WHAT THE EXERCISE ASKS => Copy out every line in the entries below that includes "finish".

--------

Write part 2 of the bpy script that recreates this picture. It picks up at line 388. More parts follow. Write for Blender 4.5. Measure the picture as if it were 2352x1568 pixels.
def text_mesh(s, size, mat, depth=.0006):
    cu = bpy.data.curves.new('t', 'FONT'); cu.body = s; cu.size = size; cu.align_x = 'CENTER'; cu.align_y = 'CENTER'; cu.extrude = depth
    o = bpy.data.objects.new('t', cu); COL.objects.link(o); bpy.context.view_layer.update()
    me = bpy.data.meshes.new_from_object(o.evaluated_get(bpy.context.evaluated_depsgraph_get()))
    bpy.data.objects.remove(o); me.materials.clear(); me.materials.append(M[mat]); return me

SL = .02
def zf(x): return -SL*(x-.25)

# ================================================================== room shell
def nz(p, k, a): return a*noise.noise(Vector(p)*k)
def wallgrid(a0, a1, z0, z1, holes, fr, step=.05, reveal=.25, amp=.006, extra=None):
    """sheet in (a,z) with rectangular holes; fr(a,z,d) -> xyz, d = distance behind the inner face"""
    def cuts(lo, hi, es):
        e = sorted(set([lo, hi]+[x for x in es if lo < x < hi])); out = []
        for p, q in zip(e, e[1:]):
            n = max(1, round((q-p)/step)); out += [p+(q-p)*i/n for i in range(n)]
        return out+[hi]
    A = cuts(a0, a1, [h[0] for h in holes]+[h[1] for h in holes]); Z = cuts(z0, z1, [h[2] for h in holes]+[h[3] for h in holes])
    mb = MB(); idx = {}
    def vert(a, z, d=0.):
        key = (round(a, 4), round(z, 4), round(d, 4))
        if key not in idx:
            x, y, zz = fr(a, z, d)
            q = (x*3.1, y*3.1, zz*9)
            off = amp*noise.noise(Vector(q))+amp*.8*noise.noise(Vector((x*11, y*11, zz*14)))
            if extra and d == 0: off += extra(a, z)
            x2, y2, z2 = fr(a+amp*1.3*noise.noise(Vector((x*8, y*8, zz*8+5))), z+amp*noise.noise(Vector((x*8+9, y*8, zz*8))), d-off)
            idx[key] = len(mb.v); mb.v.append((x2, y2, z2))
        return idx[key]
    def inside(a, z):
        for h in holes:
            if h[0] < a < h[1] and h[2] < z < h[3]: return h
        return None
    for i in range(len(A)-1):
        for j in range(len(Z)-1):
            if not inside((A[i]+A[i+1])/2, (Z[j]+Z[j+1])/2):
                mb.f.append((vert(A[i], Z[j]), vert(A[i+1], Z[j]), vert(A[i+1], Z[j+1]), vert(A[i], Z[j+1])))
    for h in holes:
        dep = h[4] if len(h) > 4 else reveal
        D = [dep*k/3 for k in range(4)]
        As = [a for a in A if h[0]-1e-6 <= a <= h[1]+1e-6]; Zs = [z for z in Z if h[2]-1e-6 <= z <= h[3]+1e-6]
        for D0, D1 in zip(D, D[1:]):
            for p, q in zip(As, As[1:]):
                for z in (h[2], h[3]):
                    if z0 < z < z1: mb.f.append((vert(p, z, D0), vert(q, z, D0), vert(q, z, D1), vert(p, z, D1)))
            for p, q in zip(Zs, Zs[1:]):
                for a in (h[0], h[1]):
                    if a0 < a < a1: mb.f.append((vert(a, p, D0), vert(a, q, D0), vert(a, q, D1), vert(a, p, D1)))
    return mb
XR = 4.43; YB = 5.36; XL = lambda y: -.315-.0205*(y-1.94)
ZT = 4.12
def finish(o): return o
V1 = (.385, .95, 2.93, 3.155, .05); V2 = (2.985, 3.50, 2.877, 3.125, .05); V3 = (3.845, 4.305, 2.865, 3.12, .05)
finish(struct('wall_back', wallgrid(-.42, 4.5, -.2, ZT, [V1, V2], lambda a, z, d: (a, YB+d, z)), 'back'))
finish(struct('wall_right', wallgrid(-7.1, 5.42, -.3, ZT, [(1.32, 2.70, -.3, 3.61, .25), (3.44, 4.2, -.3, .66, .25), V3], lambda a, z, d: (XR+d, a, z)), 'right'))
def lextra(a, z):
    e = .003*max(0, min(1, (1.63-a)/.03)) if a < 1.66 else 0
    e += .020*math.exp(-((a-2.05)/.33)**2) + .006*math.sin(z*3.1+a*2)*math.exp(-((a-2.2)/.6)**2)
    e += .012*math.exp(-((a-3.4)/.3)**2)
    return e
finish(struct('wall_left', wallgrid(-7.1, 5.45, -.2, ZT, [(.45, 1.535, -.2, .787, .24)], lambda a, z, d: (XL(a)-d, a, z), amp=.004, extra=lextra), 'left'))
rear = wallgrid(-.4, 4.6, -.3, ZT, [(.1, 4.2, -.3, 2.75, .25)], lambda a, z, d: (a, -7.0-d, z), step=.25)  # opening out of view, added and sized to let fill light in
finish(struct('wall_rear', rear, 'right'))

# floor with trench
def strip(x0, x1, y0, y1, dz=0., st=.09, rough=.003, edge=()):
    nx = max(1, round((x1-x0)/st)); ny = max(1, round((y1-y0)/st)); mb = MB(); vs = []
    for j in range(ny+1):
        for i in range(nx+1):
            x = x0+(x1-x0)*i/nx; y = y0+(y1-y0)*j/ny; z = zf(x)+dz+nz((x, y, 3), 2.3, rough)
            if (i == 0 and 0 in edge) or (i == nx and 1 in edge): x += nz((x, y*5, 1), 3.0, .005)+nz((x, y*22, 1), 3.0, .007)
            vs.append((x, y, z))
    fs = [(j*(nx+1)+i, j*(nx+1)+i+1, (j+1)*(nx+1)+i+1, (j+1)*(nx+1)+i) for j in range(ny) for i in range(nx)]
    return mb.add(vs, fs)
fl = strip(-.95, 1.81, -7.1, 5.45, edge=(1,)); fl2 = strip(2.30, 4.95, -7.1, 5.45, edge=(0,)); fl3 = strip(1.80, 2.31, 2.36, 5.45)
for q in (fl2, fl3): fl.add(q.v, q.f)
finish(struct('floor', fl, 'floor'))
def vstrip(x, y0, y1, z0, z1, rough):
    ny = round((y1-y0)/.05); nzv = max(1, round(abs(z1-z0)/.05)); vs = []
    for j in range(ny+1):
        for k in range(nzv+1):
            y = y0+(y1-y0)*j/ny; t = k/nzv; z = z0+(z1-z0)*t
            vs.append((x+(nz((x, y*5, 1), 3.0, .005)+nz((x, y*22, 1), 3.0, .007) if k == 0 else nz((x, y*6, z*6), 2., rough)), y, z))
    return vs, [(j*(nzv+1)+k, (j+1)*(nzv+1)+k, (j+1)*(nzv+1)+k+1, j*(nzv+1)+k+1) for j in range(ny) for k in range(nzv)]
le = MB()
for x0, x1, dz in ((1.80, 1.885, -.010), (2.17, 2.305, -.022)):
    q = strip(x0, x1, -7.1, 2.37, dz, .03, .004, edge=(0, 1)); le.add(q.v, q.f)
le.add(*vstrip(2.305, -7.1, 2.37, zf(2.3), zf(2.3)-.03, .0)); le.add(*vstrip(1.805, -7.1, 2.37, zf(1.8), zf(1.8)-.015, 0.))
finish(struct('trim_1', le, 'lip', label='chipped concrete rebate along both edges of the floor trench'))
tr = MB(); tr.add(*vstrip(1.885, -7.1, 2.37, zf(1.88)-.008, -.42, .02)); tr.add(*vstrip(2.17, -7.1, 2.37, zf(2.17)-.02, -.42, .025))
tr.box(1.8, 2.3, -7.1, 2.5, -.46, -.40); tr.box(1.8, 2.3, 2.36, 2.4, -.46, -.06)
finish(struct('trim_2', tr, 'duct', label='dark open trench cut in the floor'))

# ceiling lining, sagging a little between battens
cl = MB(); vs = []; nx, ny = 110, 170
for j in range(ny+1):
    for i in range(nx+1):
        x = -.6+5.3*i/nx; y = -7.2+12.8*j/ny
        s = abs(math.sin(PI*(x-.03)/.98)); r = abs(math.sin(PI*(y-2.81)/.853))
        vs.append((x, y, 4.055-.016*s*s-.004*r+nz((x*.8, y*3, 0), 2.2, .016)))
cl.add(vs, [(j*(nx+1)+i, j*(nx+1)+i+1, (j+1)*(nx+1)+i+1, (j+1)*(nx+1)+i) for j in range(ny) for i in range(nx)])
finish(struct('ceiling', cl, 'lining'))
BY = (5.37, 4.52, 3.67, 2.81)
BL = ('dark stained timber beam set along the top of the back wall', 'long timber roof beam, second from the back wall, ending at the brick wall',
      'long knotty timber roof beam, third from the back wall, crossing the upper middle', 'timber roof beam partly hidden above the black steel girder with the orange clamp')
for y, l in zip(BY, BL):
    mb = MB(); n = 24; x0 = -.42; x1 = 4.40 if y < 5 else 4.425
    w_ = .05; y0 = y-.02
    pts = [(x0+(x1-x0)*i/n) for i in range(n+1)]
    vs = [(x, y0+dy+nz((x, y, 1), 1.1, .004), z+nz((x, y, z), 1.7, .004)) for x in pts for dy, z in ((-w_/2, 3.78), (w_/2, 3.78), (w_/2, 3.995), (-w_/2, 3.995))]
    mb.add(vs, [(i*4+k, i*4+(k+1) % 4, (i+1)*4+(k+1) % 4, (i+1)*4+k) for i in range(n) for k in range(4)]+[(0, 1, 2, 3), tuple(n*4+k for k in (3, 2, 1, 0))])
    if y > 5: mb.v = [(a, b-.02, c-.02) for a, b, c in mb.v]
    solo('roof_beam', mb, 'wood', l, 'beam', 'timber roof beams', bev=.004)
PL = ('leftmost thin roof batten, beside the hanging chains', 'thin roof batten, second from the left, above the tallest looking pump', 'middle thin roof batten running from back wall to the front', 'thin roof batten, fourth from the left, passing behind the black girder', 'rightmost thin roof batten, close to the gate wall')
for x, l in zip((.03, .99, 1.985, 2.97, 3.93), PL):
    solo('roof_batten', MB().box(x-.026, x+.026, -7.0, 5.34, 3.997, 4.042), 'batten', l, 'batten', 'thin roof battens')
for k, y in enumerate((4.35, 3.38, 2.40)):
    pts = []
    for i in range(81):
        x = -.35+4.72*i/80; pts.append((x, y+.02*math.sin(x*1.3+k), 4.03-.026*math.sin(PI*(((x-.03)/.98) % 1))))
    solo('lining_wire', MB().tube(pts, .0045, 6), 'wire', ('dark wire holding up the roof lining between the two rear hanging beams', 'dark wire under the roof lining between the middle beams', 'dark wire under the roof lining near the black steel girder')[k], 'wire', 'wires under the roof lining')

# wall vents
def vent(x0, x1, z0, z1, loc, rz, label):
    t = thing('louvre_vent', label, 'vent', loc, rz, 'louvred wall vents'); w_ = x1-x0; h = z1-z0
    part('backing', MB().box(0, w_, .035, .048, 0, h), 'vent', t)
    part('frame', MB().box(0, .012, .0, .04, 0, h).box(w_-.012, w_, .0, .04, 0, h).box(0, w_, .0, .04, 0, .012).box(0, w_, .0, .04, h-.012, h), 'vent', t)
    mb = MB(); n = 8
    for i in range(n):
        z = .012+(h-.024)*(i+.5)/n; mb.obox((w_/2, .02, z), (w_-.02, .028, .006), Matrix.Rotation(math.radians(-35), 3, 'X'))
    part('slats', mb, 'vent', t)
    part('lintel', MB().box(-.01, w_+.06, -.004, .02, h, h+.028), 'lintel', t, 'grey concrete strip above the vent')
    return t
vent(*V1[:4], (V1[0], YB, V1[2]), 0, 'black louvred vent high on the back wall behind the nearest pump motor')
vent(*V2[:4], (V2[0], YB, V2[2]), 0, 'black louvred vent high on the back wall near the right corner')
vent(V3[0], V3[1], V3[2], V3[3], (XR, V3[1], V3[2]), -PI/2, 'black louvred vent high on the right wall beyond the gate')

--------

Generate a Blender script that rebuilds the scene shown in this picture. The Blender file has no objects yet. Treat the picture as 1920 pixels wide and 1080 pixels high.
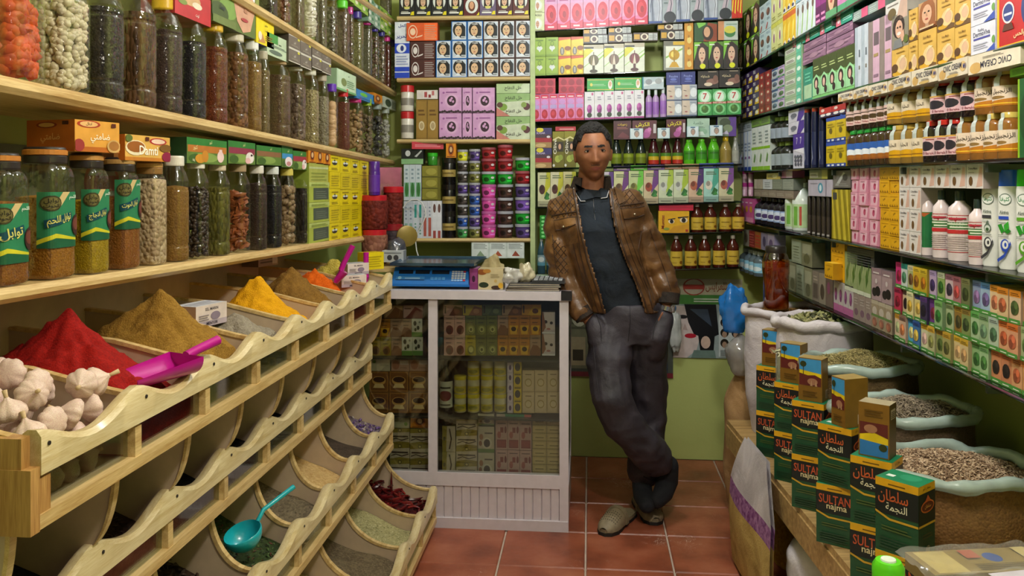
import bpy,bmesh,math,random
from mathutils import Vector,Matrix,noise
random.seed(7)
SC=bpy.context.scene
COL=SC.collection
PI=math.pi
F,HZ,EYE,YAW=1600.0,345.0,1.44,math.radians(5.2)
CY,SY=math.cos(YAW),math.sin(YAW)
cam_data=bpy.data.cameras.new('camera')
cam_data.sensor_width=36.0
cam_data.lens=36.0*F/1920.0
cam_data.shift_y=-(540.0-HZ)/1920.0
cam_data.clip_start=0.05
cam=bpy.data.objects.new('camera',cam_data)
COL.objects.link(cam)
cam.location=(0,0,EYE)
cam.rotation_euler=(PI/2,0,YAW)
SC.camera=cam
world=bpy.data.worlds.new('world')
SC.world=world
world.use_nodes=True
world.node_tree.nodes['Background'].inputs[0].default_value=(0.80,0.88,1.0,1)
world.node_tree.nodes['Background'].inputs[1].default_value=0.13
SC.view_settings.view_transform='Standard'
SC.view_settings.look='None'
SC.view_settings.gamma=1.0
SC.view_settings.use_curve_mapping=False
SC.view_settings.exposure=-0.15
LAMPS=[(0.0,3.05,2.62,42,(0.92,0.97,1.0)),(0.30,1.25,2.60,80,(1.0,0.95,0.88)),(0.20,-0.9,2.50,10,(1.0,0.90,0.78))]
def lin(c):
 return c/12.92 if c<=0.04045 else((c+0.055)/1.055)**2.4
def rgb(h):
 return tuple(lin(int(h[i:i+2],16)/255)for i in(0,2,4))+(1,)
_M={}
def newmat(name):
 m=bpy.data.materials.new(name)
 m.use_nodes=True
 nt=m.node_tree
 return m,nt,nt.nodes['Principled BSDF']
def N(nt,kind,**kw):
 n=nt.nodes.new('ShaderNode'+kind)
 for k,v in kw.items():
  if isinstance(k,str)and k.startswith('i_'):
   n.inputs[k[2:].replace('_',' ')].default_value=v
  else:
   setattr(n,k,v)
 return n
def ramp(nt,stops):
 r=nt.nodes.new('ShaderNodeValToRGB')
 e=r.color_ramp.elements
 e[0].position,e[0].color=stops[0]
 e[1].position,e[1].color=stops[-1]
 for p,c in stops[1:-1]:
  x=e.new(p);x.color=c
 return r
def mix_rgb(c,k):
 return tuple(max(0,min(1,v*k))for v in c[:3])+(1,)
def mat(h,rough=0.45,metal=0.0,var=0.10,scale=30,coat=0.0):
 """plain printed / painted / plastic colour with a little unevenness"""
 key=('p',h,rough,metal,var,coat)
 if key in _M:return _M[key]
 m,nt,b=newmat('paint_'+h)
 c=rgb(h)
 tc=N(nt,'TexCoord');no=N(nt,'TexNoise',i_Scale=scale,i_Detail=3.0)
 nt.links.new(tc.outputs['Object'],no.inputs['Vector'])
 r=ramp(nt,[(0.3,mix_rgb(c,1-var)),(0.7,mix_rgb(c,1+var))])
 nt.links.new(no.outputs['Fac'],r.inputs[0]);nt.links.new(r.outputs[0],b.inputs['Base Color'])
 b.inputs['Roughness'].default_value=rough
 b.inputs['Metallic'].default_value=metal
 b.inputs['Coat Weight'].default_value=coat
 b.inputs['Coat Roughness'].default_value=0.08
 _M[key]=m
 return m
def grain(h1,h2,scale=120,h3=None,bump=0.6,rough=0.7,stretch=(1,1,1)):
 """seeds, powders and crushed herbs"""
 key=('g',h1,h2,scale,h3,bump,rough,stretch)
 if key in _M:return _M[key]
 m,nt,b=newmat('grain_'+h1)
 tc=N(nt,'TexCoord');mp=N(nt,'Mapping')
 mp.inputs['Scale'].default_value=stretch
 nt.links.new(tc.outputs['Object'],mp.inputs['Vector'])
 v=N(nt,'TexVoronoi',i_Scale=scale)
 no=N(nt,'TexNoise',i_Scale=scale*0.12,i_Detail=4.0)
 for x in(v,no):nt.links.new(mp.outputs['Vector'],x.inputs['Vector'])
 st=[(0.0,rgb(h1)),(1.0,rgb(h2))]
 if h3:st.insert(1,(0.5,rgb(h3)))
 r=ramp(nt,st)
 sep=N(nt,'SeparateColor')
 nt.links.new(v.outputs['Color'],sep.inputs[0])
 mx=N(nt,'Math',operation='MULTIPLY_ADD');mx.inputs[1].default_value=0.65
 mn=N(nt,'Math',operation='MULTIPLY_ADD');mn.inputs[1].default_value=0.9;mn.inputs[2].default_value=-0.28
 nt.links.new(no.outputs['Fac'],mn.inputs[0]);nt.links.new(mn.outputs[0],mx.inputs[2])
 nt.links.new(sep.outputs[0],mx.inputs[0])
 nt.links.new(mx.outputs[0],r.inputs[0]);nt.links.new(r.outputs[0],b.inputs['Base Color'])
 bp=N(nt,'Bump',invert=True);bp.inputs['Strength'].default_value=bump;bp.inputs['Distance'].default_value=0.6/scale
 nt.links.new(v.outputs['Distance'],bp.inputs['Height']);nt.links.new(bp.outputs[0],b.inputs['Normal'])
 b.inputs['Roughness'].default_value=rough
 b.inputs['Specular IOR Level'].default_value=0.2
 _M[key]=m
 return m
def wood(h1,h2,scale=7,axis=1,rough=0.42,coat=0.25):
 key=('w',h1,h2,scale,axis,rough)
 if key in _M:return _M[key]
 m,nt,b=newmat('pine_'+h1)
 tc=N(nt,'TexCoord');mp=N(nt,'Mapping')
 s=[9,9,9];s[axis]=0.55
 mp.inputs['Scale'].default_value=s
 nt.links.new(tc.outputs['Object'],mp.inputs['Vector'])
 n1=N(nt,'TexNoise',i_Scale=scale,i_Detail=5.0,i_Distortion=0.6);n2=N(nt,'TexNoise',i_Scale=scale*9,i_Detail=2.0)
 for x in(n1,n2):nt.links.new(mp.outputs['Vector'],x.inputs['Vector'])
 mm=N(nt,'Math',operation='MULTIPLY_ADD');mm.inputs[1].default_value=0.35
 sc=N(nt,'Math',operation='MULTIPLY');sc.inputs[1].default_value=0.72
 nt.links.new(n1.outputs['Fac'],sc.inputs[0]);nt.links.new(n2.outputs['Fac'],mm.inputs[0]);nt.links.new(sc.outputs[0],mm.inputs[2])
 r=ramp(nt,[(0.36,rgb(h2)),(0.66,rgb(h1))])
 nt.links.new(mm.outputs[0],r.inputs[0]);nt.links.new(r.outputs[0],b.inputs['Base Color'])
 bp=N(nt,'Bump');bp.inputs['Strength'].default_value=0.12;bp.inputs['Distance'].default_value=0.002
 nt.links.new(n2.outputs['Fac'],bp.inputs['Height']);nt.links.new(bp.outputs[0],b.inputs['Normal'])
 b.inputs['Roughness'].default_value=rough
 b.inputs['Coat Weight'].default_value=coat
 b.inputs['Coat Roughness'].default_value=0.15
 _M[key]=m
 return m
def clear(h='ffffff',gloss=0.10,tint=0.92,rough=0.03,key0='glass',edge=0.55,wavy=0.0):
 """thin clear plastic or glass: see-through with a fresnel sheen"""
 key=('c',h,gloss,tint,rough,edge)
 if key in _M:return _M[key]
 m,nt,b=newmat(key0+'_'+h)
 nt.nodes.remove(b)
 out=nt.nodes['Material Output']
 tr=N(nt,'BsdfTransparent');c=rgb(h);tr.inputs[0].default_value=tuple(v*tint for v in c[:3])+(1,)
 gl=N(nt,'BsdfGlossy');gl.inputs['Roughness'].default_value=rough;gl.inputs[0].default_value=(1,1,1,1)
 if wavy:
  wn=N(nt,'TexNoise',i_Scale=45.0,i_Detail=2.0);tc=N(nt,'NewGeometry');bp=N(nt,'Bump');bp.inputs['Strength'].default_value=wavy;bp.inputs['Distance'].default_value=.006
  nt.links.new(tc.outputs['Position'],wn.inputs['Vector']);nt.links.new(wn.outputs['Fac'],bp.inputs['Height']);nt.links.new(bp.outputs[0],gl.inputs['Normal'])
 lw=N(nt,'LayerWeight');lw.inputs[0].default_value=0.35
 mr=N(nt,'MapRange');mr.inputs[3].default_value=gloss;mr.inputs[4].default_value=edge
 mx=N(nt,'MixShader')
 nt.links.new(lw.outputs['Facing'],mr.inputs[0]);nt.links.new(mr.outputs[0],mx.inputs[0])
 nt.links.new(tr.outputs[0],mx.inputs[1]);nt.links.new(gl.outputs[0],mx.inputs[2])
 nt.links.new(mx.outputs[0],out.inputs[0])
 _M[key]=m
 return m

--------

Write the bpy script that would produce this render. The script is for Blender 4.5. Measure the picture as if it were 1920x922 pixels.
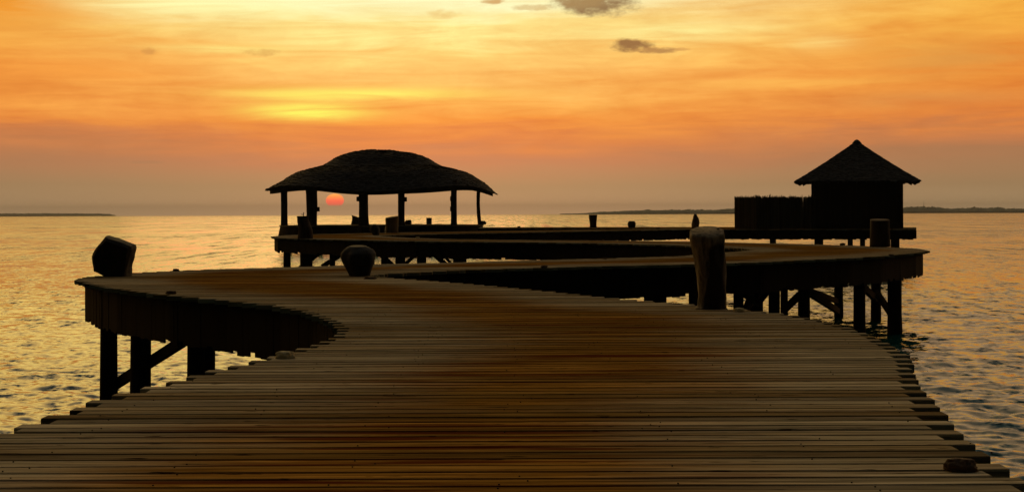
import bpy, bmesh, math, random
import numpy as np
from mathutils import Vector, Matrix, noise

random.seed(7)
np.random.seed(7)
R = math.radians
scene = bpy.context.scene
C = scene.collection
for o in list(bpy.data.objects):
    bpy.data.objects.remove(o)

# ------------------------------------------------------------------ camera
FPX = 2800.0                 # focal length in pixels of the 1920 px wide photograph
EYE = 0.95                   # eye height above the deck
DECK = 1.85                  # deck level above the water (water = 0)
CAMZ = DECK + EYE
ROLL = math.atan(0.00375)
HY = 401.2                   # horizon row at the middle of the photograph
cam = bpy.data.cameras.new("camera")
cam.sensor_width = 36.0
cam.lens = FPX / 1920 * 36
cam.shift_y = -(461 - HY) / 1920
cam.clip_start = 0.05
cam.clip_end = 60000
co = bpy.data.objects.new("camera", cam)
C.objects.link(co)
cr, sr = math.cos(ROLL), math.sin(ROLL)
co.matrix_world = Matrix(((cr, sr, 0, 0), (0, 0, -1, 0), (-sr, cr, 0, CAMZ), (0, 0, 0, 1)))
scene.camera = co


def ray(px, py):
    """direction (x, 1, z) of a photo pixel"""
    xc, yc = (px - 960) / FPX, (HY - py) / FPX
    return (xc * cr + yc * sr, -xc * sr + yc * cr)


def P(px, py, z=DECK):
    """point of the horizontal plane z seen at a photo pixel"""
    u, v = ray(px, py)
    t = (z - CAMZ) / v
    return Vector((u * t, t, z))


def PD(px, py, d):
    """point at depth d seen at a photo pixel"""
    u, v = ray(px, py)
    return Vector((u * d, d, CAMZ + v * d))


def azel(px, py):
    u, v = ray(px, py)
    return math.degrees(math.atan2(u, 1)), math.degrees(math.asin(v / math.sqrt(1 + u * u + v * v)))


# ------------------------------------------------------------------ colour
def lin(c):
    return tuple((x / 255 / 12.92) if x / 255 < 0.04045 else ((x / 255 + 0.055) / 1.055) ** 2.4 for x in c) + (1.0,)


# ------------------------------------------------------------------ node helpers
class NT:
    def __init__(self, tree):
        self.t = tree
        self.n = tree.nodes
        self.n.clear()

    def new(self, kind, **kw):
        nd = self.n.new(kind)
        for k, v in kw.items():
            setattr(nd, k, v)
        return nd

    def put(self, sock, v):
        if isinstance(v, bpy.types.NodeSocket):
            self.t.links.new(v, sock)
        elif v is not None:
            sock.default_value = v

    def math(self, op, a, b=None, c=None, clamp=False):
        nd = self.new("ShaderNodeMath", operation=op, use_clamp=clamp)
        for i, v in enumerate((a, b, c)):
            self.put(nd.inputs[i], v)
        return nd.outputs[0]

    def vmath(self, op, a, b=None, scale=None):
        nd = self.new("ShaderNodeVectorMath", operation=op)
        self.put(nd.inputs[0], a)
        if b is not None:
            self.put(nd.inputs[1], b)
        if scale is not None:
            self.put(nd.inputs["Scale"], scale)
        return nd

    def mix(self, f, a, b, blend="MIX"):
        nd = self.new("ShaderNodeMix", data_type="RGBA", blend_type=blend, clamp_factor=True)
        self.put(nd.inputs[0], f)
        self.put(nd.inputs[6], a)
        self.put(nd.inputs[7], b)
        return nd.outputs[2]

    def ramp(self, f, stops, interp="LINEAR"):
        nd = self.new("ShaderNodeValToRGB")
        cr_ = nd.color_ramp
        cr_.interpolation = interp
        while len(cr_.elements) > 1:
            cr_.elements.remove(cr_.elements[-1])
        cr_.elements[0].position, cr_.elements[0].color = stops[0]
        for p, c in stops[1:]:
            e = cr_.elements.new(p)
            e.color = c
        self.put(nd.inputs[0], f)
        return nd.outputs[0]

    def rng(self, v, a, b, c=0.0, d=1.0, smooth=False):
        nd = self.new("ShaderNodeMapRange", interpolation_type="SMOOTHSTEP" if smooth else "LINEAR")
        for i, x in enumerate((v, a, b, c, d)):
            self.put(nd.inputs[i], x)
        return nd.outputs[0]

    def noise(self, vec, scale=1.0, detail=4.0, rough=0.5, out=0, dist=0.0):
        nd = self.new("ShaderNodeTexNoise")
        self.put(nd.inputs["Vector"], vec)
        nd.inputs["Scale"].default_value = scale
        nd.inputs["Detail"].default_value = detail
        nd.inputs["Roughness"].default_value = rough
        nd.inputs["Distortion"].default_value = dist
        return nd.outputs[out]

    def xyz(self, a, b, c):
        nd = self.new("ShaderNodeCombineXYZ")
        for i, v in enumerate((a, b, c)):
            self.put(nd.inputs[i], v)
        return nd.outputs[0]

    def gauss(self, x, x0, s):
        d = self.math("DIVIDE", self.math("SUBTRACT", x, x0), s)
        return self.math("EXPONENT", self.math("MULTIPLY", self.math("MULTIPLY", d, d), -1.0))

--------

EXPECTED OUTPUT =>
def finish(o): return o
finish(struct('wall_back', wallgrid(-.42, 4.5, -.2, ZT, [V1, V2], lambda a, z, d: (a, YB+d, z)), 'back'))
finish(struct('wall_right', wallgrid(-7.1, 5.42, -.3, ZT, [(1.32, 2.70, -.3, 3.61, .25), (3.44, 4.2, -.3, .66, .25), V3], lambda a, z, d: (XR+d, a, z)), 'right'))
finish(struct('wall_left', wallgrid(-7.1, 5.45, -.2, ZT, [(.45, 1.535, -.2, .787, .24)], lambda a, z, d: (XL(a)-d, a, z), amp=.004, extra=lextra), 'left'))
finish(struct('wall_rear', rear, 'right'))
finish(struct('floor', fl, 'floor'))
finish(struct('trim_1', le, 'lip', label='chipped concrete rebate along both edges of the floor trench'))
finish(struct('trim_2', tr, 'duct', label='dark open trench cut in the floor'))
finish(struct('ceiling', cl, 'lining'))